There’s potentially quite a bit of mileage in the idea as sort of dryly spoken dark comedy, but this was shot like a grating, cliché-strewn soap opera. Scenes of shouting matches and tiresome falling-outs possess none of the grit or poignancy they are obviously supposed to have. Rather they play more like a test to see just how much pained chewing your fist could take.

As if lifted from a cancelled British comedy of the 1970s, there are far too many scenes whose head-shaking endings seem curiously incomplete without the natural resolve of a ‘you cheeky so-and-so’, or a ‘wah wah waaahhhh.’ The unpleasant nostalgia isn’t helped by the appalling soundtrack, which, with its fairground jolliness, could believably have been thrown together from music lifted from Grange Hill.

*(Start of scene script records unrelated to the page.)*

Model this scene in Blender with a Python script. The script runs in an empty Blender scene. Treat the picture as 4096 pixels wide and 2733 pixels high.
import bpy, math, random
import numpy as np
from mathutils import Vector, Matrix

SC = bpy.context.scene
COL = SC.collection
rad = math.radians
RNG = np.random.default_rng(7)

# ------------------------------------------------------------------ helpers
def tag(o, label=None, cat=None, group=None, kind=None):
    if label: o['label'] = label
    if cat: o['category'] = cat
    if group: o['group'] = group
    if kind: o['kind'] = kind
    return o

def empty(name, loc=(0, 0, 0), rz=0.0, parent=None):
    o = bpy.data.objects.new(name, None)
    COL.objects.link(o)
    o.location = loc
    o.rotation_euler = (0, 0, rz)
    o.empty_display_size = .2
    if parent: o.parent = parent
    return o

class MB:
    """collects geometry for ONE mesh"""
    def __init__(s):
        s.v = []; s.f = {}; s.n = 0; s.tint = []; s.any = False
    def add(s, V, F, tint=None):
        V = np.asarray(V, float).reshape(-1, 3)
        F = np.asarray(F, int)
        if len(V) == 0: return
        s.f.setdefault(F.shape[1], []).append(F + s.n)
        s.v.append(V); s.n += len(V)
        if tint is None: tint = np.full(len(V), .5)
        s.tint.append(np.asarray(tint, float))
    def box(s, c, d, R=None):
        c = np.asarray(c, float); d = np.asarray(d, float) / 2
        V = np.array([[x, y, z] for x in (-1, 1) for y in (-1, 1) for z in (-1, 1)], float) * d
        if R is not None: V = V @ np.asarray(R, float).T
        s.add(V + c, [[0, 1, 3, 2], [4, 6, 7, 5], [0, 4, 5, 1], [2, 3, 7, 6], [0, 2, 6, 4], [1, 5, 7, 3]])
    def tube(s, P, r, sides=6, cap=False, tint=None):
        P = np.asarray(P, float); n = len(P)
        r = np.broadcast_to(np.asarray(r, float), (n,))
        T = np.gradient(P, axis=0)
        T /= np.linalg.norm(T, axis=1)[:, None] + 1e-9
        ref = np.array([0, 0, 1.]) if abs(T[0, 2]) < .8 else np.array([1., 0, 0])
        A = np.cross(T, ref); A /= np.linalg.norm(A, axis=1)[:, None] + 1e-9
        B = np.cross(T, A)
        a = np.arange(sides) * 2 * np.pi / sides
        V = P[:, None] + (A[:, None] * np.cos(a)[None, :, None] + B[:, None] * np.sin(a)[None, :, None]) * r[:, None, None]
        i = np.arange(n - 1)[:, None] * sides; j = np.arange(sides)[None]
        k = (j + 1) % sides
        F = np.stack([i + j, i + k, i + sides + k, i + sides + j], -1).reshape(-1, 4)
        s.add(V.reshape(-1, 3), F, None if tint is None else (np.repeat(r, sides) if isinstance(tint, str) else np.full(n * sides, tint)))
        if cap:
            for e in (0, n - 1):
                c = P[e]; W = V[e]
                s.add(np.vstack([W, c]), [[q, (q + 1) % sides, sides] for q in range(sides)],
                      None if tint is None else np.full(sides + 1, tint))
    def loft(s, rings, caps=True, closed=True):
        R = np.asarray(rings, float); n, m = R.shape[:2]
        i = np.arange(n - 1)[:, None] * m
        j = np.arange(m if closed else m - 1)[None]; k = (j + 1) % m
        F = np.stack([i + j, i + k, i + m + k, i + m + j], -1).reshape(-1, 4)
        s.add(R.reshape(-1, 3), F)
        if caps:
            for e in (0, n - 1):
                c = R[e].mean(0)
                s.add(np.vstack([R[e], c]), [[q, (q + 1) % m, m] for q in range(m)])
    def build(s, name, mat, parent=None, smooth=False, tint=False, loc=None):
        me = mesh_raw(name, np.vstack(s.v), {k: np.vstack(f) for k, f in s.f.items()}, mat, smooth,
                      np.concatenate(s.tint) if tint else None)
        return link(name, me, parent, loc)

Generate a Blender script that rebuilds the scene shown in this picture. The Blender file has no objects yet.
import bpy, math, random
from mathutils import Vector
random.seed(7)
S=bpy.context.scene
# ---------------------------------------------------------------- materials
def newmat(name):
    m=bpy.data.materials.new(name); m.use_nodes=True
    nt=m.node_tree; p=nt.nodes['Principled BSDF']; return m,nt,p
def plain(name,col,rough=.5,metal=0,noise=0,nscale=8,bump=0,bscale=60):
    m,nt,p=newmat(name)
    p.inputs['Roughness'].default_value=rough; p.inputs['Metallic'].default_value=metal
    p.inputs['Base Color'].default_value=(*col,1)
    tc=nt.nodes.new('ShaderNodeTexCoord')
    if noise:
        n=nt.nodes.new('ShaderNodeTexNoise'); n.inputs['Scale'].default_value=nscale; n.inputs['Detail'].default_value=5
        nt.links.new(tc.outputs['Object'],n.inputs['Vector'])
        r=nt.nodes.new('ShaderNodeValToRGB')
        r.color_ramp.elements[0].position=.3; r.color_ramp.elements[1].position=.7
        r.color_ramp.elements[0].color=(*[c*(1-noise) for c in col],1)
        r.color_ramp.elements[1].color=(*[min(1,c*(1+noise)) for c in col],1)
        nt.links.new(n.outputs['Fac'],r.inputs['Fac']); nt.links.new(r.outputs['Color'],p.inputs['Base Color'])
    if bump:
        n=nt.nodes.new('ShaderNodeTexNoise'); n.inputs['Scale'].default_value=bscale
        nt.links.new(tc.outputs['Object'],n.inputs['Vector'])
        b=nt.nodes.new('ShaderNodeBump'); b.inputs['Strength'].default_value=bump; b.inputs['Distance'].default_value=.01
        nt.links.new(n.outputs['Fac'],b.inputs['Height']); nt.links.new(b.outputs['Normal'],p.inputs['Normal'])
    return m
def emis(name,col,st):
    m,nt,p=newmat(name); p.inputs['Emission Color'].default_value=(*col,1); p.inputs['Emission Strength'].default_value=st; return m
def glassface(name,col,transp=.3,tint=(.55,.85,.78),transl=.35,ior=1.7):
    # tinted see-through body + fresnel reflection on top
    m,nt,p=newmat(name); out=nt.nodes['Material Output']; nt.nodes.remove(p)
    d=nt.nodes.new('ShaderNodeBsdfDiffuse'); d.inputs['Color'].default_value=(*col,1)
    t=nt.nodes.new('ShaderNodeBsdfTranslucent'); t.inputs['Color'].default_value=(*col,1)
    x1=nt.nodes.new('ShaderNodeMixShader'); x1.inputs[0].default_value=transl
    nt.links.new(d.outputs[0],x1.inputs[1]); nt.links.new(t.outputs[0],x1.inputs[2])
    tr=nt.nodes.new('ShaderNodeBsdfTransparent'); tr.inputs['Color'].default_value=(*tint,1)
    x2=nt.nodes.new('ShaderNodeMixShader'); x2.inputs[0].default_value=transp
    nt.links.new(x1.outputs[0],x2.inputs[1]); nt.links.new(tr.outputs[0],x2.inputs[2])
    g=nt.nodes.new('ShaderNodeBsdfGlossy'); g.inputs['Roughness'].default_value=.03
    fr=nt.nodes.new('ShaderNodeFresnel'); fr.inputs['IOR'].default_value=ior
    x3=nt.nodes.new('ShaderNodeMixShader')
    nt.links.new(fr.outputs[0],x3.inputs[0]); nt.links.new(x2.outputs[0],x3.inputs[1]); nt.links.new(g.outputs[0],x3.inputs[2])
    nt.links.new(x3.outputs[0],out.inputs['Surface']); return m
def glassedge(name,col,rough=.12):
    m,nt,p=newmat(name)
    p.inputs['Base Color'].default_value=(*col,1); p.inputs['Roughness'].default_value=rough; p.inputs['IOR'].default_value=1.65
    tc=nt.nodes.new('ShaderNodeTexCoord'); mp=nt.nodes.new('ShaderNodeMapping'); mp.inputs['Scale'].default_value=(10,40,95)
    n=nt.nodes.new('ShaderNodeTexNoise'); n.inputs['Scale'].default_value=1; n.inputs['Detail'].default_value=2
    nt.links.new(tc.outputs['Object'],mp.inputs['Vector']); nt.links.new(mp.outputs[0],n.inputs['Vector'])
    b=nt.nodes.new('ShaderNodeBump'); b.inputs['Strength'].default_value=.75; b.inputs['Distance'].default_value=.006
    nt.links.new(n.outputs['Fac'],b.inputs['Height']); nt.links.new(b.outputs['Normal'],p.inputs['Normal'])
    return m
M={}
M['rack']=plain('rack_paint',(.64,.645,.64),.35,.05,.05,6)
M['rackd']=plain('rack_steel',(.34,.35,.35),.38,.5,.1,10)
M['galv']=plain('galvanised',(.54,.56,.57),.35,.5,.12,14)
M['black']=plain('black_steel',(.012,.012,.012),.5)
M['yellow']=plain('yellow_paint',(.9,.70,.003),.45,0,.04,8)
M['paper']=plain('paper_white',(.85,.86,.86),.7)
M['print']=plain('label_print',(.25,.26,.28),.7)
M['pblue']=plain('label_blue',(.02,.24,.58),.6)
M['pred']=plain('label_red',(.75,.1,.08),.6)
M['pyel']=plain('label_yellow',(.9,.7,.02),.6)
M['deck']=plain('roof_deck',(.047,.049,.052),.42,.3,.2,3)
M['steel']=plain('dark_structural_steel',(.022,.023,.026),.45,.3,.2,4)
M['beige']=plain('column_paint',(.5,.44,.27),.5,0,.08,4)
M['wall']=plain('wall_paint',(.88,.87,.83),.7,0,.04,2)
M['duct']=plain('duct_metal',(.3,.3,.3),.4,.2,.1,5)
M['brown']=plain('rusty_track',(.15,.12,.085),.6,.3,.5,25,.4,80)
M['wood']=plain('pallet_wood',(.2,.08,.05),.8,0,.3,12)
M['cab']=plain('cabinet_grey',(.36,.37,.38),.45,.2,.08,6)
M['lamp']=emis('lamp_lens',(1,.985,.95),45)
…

What might cautiously be described as the main problem of the film’s soap opera styling is that getting a girl to sleep with a fifteen-year-old boy on the basis that he is going to die any day, is actually pretty messed up. It’s not necrophilia, but it’s not far off. What did work as genuinely funny is Ziggy approaching various carefully selected candidates to ask if they would do the honours. But the twisted humour and soap-opera aesthetic clang together awkwardly.

The Be All And End all slogs out like an overly long episode of a TV series: too much talking, far too much over dramatic shouting, not enough atmosphere or charm. You could imagine David O. Russell or Todd Solondz having a ball with the basic premise and creating a world in which this would be humorous and touching. Instead we’re not given a world where such things might happen, and we’re left with a bland and uncertain stab at drama.